• Problem description:
Set down exactly the lines of the listing below, please, beginning with the first and ending with the line that holds "PYL = joined([pylon, nose])".

• Source excerpt:
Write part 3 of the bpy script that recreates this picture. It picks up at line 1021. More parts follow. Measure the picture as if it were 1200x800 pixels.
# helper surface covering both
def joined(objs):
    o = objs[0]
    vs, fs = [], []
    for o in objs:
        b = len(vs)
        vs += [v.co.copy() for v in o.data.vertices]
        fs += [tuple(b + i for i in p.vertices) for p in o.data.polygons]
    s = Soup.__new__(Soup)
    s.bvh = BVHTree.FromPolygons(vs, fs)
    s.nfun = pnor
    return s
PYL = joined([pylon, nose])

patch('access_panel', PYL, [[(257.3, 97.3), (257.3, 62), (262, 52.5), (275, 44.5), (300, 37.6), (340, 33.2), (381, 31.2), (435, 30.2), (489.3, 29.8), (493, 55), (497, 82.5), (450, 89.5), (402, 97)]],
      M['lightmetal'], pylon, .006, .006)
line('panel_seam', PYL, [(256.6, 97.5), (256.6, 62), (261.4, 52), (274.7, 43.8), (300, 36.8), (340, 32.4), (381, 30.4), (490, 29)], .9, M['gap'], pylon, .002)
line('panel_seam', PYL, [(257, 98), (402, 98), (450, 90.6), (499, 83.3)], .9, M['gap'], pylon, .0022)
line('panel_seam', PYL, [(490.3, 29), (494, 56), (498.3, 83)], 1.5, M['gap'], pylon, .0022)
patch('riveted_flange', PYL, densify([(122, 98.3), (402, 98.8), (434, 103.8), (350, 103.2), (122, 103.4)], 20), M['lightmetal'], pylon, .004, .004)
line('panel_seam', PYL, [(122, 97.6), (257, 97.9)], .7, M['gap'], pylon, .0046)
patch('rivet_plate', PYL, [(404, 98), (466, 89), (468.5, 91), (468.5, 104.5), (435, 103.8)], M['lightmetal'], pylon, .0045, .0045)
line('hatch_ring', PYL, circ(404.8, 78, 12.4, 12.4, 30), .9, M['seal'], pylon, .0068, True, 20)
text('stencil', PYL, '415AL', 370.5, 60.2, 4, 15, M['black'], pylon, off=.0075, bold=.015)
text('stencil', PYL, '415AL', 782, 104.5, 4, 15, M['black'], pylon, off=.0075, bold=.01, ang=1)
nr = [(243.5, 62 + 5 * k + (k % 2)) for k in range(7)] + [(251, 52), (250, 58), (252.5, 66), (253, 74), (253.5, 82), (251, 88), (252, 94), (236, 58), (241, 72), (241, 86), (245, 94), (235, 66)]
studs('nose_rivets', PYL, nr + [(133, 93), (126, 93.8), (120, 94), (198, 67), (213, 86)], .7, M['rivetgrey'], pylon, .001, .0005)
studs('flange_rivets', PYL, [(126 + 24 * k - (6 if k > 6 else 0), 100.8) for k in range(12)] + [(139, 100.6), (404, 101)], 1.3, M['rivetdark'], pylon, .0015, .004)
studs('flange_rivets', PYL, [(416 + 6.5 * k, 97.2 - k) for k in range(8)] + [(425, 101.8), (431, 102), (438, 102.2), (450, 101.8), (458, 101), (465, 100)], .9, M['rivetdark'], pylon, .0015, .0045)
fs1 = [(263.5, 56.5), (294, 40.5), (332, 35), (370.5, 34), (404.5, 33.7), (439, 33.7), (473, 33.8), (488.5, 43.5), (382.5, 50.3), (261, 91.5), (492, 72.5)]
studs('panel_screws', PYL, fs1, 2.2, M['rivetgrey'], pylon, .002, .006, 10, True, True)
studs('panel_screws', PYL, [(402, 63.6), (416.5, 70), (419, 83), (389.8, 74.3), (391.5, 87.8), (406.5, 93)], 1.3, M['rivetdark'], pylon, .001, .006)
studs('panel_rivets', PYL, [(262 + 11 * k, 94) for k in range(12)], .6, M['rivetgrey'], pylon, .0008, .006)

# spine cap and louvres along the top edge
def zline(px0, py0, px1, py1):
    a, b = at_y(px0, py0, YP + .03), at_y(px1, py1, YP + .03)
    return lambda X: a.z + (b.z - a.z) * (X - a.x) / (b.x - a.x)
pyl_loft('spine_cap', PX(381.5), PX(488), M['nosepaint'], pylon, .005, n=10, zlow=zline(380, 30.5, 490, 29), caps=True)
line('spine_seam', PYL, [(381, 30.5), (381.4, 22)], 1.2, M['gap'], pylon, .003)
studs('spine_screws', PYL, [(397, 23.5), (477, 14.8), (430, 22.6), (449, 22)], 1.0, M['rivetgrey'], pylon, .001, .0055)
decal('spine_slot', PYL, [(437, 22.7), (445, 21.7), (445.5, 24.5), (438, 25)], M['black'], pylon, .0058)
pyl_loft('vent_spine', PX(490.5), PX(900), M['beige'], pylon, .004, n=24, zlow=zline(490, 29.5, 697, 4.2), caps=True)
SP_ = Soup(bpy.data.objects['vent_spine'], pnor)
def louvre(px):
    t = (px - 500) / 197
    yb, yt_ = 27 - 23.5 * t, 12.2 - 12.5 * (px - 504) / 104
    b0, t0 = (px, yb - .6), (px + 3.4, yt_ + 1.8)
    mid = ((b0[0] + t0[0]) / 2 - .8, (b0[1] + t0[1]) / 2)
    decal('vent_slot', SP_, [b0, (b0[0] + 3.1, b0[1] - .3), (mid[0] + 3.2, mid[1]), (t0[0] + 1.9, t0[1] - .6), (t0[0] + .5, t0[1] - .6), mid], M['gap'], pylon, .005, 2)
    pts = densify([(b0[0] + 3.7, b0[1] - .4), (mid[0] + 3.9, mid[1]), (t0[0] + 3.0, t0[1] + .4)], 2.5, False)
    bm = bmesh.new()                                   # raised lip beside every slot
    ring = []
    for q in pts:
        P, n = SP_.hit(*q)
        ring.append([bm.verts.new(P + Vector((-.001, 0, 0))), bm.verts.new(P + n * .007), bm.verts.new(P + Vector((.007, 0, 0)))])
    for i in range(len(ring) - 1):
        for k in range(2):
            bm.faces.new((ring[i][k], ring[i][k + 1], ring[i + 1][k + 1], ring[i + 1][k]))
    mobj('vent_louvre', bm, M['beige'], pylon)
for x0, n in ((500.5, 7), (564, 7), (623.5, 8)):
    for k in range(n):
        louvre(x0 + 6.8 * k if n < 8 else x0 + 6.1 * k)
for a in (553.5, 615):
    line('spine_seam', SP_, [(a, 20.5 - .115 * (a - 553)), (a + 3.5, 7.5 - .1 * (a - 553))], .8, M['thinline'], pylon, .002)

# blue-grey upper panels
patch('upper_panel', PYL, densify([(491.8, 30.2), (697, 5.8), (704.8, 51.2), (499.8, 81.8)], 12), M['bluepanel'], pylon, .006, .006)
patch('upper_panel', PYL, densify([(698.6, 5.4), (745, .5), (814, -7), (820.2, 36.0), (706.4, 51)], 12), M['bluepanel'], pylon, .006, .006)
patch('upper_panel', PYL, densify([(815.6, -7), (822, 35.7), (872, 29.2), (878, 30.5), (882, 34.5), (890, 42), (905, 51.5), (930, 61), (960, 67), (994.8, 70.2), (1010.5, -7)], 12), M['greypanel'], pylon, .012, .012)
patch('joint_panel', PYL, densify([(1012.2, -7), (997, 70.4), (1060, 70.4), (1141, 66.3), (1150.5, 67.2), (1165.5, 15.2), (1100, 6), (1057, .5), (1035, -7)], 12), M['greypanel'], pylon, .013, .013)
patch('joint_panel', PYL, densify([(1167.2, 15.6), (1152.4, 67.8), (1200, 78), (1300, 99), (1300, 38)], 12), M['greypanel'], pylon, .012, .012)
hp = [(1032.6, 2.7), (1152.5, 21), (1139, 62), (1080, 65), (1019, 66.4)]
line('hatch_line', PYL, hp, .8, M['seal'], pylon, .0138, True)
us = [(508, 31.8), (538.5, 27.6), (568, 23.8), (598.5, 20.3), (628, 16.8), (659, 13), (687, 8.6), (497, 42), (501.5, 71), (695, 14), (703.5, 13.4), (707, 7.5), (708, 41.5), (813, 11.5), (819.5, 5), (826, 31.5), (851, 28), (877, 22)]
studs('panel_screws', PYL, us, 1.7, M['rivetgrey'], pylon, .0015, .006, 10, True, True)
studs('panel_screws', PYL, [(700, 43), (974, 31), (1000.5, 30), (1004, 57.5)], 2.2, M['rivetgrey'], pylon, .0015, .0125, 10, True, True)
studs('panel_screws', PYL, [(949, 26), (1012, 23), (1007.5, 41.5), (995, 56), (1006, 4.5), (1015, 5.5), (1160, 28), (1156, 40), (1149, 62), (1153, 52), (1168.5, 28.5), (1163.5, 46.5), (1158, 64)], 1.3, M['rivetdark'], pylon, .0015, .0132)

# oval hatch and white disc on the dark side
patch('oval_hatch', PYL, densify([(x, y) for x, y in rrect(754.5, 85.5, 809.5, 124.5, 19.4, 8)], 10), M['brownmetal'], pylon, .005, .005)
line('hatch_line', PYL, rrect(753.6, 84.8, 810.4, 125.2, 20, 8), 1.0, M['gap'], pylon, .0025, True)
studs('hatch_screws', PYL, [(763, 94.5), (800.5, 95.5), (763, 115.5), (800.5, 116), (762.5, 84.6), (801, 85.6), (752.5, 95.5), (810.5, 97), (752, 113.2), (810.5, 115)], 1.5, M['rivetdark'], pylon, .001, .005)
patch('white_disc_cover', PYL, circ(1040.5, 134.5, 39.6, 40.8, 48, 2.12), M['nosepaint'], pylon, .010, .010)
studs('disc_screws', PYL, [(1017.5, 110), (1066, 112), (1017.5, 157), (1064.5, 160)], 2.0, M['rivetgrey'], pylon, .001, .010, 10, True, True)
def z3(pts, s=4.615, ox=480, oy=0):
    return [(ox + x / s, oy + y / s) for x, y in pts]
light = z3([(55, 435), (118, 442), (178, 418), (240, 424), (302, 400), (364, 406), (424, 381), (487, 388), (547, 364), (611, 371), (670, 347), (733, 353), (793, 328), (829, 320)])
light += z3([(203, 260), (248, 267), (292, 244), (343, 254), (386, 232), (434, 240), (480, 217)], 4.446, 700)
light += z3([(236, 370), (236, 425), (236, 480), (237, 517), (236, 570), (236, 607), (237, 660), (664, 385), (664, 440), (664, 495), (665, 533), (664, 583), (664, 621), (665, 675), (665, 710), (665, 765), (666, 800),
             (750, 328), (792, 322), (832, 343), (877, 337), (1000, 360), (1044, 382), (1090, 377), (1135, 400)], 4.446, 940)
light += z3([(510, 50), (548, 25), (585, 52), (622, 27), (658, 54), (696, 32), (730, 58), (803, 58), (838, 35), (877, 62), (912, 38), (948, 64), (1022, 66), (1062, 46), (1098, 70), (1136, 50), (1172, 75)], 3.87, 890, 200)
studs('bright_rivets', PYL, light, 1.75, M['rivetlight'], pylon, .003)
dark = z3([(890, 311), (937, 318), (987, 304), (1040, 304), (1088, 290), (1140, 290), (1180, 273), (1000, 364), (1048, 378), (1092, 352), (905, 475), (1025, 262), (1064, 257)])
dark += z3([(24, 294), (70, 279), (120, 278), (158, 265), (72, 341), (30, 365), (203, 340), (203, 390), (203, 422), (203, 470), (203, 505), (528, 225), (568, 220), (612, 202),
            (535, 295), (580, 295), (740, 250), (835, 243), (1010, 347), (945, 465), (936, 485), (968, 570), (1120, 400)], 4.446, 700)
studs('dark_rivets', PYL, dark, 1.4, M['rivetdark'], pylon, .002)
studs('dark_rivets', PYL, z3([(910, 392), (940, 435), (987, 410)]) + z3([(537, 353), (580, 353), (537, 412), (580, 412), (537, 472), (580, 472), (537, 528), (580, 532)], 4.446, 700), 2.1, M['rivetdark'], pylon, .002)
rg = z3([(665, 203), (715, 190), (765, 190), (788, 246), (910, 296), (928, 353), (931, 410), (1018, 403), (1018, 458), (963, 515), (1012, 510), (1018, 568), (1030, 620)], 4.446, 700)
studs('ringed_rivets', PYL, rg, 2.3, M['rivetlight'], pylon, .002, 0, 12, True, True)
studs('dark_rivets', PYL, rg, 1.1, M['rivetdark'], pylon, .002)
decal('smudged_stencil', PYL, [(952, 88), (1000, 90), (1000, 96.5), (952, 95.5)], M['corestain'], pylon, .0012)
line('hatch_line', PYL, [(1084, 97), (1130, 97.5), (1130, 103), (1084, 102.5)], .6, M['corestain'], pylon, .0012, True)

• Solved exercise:
Write part 3 of the bpy script that recreates this picture. It picks up at line 1021. More parts follow. Measure the picture as if it were 1200x800 pixels.
# helper surface covering both
def joined(objs):
    o = objs[0]
    vs, fs = [], []
    for o in objs:
        b = len(vs)
        vs += [v.co.copy() for v in o.data.vertices]
        fs += [tuple(b + i for i in p.vertices) for p in o.data.polygons]
    s = Soup.__new__(Soup)
    s.bvh = BVHTree.FromPolygons(vs, fs)
    s.nfun = pnor
    return s
PYL = joined([pylon, nose])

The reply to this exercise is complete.